> [DATASET EXTRACT]

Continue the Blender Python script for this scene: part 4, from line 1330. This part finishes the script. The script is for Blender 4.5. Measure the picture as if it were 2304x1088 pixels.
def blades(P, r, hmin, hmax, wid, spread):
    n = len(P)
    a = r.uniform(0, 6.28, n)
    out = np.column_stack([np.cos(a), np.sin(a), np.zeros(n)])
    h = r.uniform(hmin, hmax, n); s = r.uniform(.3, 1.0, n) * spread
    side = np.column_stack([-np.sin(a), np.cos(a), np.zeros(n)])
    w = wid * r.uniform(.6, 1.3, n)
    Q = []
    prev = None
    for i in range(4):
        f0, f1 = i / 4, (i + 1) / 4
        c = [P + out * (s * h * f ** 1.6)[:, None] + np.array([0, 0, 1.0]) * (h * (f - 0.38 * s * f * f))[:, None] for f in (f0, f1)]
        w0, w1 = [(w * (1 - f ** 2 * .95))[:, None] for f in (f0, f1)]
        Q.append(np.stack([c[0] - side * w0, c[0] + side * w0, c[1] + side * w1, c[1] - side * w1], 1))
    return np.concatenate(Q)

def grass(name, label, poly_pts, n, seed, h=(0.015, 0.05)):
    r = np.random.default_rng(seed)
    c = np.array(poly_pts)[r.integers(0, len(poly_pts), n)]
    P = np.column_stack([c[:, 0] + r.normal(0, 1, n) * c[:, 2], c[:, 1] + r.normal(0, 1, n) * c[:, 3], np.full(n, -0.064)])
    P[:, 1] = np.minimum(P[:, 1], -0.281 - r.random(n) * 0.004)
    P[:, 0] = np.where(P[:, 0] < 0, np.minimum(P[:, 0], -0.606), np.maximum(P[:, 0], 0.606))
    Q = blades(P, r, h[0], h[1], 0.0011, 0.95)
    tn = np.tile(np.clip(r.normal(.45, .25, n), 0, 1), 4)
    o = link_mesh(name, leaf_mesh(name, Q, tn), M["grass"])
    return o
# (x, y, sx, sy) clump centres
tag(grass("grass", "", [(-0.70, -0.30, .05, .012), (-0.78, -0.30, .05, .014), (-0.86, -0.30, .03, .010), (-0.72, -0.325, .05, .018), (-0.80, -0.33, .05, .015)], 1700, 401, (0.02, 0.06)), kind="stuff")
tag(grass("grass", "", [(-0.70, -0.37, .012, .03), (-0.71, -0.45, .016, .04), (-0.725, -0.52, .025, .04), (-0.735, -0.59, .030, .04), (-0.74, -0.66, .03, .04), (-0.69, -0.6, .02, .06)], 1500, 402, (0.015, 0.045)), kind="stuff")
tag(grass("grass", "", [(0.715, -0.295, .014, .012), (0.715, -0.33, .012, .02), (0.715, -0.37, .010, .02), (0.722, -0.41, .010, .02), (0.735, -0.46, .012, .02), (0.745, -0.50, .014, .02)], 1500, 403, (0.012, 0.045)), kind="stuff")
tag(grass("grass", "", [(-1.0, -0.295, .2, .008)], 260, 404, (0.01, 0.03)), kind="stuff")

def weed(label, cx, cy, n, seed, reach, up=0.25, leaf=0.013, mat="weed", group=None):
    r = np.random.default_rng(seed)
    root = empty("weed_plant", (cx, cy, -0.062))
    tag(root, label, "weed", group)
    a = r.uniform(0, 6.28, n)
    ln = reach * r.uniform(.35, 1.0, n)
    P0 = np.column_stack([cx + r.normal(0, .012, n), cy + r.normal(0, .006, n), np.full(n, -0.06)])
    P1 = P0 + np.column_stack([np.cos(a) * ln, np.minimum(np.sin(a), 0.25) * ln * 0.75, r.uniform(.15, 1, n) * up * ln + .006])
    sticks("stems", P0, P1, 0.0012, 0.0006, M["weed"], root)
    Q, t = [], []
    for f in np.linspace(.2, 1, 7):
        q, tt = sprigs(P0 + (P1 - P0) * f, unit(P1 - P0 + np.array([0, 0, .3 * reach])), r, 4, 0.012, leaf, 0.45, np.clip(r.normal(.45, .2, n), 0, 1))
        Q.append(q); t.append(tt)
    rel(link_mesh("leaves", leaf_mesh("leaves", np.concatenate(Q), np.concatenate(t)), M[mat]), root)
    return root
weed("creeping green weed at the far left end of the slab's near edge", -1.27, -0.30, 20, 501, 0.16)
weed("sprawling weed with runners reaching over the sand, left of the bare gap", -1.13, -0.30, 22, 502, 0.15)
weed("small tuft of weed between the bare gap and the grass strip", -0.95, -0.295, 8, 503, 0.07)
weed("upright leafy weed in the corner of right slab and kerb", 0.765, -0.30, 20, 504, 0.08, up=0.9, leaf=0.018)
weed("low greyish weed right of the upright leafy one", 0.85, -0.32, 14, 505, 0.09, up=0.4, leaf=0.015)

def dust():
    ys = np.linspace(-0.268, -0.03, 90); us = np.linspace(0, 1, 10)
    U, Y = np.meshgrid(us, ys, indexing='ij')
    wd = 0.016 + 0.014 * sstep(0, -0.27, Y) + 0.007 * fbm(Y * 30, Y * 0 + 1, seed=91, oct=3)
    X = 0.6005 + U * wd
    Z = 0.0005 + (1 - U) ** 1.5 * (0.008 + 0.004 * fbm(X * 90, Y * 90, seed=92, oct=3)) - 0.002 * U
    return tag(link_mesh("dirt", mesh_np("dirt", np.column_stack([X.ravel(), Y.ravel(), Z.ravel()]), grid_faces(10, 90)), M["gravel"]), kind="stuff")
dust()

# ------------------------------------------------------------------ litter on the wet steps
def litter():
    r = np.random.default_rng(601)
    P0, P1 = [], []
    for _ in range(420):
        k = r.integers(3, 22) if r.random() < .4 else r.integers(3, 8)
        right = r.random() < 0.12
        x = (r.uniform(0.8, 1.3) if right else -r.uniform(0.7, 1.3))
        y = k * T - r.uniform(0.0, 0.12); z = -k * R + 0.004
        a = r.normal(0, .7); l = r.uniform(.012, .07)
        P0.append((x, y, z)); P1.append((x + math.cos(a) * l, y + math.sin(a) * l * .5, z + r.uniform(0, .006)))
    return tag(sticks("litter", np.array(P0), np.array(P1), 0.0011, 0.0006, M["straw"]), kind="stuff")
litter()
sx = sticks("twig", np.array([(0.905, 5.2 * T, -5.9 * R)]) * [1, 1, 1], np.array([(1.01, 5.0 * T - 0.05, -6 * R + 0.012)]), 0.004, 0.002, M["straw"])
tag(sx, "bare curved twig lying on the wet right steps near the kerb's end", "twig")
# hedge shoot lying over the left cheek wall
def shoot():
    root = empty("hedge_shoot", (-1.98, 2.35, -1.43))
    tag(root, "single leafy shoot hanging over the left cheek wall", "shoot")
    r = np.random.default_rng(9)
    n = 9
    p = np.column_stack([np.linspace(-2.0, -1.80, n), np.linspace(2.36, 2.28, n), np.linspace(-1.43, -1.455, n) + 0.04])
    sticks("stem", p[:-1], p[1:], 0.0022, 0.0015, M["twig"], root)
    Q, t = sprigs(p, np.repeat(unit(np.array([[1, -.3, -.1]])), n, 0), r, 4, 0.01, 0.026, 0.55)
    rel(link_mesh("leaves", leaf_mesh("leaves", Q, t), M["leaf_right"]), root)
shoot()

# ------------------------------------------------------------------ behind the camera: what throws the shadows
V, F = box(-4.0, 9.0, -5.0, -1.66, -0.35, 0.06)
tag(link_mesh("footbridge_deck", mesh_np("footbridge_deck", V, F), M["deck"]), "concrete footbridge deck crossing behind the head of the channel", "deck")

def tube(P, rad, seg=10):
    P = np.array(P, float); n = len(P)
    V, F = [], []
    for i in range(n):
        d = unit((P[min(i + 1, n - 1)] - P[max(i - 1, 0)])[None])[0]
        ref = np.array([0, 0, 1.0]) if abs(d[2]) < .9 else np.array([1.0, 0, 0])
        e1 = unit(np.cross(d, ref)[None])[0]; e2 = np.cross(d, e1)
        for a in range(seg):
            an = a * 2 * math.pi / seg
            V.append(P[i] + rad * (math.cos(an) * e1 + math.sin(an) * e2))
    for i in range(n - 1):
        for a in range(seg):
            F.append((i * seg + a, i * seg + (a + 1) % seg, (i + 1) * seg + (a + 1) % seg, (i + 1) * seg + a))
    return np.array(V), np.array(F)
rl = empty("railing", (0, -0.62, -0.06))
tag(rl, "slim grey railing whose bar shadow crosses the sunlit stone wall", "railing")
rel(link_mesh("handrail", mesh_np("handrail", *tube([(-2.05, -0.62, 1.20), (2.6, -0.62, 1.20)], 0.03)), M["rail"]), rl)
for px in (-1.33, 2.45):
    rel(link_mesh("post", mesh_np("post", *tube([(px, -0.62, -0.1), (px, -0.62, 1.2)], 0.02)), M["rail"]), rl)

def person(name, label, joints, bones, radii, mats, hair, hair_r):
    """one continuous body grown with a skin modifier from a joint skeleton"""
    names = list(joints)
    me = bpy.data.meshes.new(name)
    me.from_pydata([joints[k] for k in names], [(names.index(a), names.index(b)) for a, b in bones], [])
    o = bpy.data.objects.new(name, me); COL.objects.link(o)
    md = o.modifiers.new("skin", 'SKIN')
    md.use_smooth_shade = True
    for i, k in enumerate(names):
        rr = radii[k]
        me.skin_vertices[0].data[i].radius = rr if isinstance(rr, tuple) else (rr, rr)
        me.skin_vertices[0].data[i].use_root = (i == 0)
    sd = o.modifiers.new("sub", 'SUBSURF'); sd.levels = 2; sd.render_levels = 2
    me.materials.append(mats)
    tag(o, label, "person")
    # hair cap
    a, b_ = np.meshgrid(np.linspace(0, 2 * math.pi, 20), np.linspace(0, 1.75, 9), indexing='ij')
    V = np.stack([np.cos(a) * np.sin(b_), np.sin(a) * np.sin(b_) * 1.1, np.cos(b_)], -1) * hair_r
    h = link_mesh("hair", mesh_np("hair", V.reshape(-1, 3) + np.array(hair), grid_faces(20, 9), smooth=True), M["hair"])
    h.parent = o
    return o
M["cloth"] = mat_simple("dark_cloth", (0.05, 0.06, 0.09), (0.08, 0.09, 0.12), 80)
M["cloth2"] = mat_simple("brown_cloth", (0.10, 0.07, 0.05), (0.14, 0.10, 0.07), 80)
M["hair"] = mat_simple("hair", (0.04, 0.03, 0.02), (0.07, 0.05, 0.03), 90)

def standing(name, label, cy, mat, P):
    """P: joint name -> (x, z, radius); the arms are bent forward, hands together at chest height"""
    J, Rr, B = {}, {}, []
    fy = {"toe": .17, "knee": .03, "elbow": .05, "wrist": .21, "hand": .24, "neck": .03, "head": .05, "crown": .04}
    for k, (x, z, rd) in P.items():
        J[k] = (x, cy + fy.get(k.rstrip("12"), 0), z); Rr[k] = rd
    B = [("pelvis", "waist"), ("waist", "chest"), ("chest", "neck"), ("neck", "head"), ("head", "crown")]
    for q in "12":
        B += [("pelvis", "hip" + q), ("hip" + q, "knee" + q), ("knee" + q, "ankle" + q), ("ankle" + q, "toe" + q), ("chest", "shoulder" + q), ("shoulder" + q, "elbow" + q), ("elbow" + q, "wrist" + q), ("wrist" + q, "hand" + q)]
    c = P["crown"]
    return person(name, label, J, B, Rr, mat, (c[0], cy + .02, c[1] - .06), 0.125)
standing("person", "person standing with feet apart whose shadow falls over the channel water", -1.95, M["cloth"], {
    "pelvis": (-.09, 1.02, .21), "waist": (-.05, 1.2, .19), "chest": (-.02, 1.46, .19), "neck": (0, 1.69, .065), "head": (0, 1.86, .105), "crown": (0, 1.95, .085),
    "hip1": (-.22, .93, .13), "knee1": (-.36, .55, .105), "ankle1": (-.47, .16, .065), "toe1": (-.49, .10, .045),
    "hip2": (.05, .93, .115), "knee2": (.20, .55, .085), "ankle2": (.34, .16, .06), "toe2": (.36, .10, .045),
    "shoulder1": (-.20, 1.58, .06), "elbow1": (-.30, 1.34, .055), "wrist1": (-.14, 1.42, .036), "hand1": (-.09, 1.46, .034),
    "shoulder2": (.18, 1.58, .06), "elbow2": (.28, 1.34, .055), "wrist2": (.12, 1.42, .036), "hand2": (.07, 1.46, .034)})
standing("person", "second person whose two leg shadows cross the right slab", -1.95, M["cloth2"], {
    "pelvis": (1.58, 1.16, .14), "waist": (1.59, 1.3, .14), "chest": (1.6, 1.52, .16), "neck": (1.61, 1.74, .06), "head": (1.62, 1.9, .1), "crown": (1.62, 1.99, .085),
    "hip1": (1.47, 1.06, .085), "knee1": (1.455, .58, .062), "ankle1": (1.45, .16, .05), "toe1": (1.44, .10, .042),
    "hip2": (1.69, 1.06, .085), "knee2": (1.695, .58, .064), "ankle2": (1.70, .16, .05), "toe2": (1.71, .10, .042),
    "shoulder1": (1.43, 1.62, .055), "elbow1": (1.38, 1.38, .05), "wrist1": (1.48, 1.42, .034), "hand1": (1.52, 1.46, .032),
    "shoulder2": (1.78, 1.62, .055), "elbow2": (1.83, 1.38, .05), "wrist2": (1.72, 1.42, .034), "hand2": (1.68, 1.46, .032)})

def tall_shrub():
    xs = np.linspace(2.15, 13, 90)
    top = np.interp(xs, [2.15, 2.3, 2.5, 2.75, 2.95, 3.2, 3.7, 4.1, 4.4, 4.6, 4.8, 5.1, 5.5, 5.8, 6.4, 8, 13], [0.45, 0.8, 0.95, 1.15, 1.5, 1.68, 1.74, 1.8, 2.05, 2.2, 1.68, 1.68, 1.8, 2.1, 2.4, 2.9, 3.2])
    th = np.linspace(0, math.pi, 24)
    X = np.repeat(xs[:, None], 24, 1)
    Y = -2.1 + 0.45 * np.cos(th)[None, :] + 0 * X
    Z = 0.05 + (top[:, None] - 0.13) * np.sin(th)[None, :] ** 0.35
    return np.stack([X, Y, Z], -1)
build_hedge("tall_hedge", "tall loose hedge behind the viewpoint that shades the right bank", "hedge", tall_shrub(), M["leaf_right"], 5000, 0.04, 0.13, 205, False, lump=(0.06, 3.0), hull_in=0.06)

> [WHAT YOU ARE ASKED TO DO] Starting at the first line of the listing, retype every line up to and including the one with "return np.concatenate(Q)".

> [EXPECTED ANSWER]
Continue the Blender Python script for this scene: part 4, from line 1330. This part finishes the script. The script is for Blender 4.5. Measure the picture as if it were 2304x1088 pixels.
def blades(P, r, hmin, hmax, wid, spread):
    n = len(P)
    a = r.uniform(0, 6.28, n)
    out = np.column_stack([np.cos(a), np.sin(a), np.zeros(n)])
    h = r.uniform(hmin, hmax, n); s = r.uniform(.3, 1.0, n) * spread
    side = np.column_stack([-np.sin(a), np.cos(a), np.zeros(n)])
    w = wid * r.uniform(.6, 1.3, n)
    Q = []
    prev = None
    for i in range(4):
        f0, f1 = i / 4, (i + 1) / 4
        c = [P + out * (s * h * f ** 1.6)[:, None] + np.array([0, 0, 1.0]) * (h * (f - 0.38 * s * f * f))[:, None] for f in (f0, f1)]
        w0, w1 = [(w * (1 - f ** 2 * .95))[:, None] for f in (f0, f1)]
        Q.append(np.stack([c[0] - side * w0, c[0] + side * w0, c[1] + side * w1, c[1] - side * w1], 1))
    return np.concatenate(Q)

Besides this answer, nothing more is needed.